ANDREW LANE: I think you are right and, again, this is a global problem but we have it particularly acutely here, this is an energy intensive industry and there is always a supply and demand balance in energy, so we have a situation here where supply is falling short of demand and we see prices rising and we see unreliable supply. I think a lot of our clients have started to realise that this problem is here to stay for the foreseeable future and are starting to do things about it. So more and more people are talking about going off the grid or reducing their dependence on the grid. As you go further up the continent most of the mining companies don’t have grid power and they’re doing things like burning diesel, which is very expensive and not very environmentally friendly. I think our point of view is to look at your energy as a portfolio.

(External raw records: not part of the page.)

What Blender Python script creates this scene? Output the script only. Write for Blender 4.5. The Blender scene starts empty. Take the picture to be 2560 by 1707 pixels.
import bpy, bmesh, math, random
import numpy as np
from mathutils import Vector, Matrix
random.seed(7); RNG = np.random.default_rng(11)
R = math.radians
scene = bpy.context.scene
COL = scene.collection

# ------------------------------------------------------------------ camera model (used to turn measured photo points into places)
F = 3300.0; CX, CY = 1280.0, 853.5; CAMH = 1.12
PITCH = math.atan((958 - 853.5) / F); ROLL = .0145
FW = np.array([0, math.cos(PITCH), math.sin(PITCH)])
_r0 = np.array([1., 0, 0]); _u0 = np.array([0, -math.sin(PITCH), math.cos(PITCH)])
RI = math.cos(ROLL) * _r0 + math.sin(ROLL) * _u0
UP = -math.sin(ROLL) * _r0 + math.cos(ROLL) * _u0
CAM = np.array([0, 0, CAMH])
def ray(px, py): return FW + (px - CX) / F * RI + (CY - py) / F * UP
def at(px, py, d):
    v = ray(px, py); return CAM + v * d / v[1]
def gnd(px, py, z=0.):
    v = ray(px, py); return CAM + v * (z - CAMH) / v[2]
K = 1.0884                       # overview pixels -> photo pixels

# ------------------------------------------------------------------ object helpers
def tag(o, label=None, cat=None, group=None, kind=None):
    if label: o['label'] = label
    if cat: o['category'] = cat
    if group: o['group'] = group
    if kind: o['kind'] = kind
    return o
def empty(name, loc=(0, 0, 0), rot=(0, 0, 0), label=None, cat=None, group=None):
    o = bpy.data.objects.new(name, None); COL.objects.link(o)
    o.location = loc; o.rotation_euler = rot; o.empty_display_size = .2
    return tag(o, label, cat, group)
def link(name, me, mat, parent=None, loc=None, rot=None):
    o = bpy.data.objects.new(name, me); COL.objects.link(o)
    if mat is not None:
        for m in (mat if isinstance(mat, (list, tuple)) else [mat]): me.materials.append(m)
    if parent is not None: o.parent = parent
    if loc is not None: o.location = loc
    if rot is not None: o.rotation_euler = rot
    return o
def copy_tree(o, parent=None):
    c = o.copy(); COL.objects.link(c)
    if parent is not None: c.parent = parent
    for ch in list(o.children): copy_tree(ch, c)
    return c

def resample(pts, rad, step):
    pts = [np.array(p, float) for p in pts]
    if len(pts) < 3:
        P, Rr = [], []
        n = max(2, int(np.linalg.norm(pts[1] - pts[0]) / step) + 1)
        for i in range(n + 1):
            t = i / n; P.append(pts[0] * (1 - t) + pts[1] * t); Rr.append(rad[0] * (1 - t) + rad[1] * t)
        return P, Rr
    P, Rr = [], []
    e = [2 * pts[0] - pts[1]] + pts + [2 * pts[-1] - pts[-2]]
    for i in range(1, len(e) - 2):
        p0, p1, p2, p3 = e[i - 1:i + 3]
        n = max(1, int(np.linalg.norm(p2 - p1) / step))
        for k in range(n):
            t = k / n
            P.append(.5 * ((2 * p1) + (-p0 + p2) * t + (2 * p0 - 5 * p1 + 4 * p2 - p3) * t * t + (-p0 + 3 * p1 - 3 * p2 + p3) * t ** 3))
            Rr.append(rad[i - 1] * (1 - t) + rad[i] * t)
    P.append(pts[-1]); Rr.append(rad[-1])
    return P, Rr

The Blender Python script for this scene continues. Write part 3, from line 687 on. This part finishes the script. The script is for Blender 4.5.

So yeah, you want to have renewables but the sun doesn’t shine all the time, the wind doesn’t blow all the time, so you need a bit of something else in there. LNG is starting to show its face as a cost effective way of converting energy, diesel is quite an expensive way and then how do you manage the profile of your work to suit the profile of your energy mix. One of the clever things you can do with regenerative breaking, recycling the heat off a smelter, those kinds of things. So I think one is moving into an era where you have to be very, very smart about energy. It’s no longer just hook up to the grid, pay the bill and off you go. I think we need to be smarter, we have to actually integrate our energy strategy into our business strategy and then manage that accordingly.

WARREN DICK: Okay, great. Andrew, we are going to have to leave it there. That was Andrew Lane, he’s the energy and resources leader for Africa at Deloitte.